▸ **Given material**:

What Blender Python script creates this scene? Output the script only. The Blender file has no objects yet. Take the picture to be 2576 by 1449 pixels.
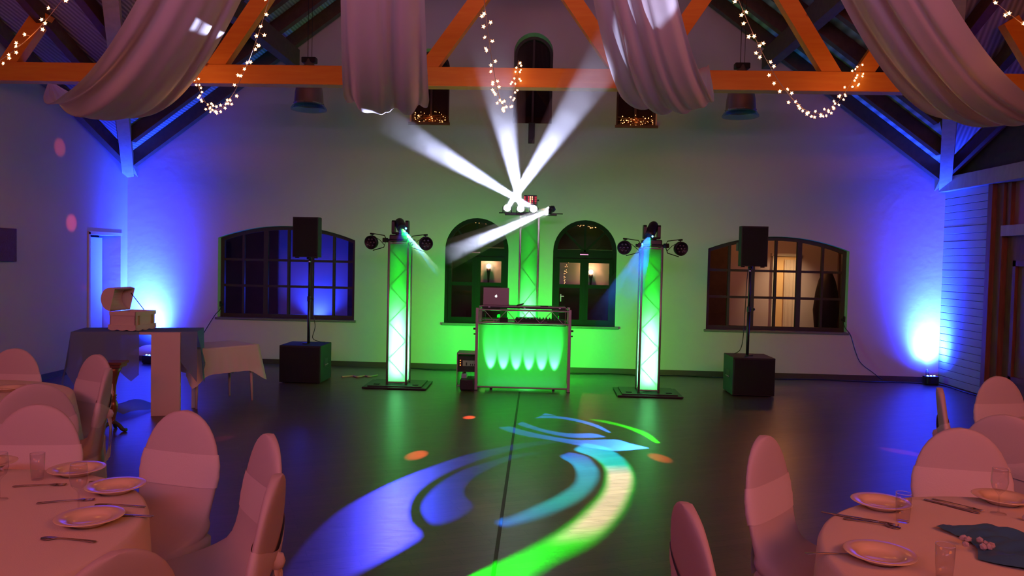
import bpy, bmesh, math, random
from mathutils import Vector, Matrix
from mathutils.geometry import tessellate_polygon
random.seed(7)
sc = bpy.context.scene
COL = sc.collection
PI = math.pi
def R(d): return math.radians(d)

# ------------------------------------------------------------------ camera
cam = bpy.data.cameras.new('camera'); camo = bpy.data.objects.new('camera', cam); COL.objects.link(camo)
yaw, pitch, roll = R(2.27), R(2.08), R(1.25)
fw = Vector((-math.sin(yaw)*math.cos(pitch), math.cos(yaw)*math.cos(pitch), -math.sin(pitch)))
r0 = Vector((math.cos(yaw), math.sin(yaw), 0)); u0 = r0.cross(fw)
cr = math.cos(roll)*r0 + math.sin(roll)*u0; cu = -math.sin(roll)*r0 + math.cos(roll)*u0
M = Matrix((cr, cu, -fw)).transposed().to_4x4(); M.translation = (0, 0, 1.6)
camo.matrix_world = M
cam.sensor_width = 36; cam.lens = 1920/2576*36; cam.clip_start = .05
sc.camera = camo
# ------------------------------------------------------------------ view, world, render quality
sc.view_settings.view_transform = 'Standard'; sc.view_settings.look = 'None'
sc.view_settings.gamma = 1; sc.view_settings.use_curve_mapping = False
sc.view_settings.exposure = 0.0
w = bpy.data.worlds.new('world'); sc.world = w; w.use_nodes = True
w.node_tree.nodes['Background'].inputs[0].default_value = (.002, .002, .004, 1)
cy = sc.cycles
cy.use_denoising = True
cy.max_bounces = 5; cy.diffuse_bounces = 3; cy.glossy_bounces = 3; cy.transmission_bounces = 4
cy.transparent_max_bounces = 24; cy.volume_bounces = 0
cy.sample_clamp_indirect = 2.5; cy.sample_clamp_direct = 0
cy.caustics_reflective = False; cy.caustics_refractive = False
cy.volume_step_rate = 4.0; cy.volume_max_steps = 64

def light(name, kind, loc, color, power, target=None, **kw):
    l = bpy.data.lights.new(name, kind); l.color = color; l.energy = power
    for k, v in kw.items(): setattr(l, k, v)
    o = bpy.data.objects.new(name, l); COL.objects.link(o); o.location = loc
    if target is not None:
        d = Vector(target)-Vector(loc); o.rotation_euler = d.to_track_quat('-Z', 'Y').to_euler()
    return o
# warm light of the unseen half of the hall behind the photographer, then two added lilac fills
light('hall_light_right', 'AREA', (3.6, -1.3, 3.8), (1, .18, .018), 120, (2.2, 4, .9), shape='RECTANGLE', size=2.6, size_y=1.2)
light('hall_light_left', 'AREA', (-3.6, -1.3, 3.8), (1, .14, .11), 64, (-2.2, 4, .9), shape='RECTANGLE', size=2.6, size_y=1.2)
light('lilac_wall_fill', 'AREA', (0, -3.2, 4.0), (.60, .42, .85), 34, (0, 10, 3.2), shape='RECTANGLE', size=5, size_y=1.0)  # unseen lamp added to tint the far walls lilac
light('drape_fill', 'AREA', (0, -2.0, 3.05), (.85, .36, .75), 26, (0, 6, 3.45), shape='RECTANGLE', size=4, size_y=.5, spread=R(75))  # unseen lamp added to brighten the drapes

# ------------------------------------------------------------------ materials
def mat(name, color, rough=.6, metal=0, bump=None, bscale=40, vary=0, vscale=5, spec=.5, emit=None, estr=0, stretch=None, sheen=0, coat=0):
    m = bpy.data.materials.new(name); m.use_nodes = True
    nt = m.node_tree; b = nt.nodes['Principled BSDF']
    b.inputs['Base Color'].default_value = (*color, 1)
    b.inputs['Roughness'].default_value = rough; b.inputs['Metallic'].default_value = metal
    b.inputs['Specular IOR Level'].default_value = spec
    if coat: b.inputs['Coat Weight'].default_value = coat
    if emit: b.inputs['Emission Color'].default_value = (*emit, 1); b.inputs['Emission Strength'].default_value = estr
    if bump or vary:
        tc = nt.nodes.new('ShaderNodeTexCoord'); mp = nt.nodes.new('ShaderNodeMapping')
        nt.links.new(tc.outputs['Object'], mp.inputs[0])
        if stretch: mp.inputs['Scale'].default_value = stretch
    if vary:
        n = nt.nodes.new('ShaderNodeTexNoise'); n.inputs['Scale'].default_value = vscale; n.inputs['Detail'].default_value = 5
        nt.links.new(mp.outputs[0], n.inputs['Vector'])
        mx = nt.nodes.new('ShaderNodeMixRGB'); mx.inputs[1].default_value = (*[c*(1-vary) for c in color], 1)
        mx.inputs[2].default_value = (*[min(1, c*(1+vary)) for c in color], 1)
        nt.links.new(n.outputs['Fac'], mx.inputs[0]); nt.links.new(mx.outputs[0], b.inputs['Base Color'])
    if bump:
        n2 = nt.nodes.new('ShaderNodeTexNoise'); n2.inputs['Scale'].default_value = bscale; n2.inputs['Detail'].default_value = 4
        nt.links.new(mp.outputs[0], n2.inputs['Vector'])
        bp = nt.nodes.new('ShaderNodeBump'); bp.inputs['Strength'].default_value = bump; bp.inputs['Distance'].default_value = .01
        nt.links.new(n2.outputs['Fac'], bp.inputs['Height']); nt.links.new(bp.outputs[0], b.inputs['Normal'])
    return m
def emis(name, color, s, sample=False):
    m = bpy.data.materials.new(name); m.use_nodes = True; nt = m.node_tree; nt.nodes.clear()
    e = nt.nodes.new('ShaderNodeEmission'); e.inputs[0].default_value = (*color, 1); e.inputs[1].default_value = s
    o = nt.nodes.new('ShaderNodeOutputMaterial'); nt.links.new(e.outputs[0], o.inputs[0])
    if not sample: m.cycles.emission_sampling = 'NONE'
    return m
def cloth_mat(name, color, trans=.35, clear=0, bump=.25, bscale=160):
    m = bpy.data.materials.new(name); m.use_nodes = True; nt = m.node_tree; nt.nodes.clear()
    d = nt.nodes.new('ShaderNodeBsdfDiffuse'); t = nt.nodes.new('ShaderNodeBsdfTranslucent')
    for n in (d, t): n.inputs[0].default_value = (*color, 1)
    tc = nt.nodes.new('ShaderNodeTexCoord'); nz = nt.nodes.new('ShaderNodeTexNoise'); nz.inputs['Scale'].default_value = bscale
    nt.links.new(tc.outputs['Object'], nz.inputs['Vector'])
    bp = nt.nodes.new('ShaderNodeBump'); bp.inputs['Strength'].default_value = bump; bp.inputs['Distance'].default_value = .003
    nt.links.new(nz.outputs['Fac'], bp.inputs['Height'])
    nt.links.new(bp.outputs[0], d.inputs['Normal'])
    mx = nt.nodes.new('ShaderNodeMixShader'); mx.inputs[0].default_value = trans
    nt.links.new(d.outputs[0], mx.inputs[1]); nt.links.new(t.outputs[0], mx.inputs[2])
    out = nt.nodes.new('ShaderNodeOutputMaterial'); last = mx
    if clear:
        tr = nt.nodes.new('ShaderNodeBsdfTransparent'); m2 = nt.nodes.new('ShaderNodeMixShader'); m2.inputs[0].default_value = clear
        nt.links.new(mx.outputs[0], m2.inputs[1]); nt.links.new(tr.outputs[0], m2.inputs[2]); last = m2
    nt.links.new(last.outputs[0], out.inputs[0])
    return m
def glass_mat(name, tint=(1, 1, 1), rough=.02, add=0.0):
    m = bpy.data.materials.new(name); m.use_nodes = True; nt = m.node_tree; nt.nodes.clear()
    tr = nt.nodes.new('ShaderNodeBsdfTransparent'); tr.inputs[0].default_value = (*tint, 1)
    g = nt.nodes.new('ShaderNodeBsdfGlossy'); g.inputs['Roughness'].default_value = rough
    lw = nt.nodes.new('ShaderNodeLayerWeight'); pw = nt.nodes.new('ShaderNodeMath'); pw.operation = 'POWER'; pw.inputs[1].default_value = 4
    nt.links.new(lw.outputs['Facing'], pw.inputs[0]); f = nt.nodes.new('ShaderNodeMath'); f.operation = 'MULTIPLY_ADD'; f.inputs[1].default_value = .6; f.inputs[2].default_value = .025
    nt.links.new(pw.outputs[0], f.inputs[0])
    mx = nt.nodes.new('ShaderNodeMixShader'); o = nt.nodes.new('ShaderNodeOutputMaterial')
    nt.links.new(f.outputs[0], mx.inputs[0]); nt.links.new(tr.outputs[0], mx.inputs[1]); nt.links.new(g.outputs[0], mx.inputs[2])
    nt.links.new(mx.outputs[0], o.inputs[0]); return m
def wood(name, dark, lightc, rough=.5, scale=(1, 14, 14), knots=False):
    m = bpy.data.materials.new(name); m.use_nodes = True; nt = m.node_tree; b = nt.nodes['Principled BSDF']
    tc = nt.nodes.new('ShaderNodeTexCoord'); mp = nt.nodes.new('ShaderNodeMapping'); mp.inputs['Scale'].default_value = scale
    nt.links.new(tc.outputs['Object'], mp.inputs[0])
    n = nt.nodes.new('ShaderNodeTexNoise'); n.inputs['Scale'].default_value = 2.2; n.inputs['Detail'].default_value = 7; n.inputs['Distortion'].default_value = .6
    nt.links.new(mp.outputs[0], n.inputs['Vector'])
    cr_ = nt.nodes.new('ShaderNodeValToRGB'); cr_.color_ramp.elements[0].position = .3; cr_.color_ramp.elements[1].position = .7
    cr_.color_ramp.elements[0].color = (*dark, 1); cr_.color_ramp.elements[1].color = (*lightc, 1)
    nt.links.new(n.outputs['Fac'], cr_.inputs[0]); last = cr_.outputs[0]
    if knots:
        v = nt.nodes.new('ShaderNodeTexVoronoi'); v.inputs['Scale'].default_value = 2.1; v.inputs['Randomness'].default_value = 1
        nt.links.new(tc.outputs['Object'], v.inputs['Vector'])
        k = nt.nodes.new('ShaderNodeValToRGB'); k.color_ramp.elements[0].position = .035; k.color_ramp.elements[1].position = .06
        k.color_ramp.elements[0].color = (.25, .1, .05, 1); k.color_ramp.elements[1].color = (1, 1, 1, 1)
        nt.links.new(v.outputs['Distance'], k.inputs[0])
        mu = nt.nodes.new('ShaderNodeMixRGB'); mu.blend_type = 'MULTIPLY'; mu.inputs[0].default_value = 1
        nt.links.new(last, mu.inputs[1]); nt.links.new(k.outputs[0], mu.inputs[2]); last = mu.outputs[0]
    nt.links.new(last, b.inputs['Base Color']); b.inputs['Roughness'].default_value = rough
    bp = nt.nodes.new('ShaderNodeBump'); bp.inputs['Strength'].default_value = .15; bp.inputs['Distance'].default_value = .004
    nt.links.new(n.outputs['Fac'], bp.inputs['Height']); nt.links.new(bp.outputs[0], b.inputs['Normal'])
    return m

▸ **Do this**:
Find all the lines containing "objects" in the material, then copy them.

▸ **Task result**:
What Blender Python script creates this scene? Output the script only. The Blender file has no objects yet. Take the picture to be 2576 by 1449 pixels.
cam = bpy.data.cameras.new('camera'); camo = bpy.data.objects.new('camera', cam); COL.objects.link(camo)
    o = bpy.data.objects.new(name, l); COL.objects.link(o); o.location = loc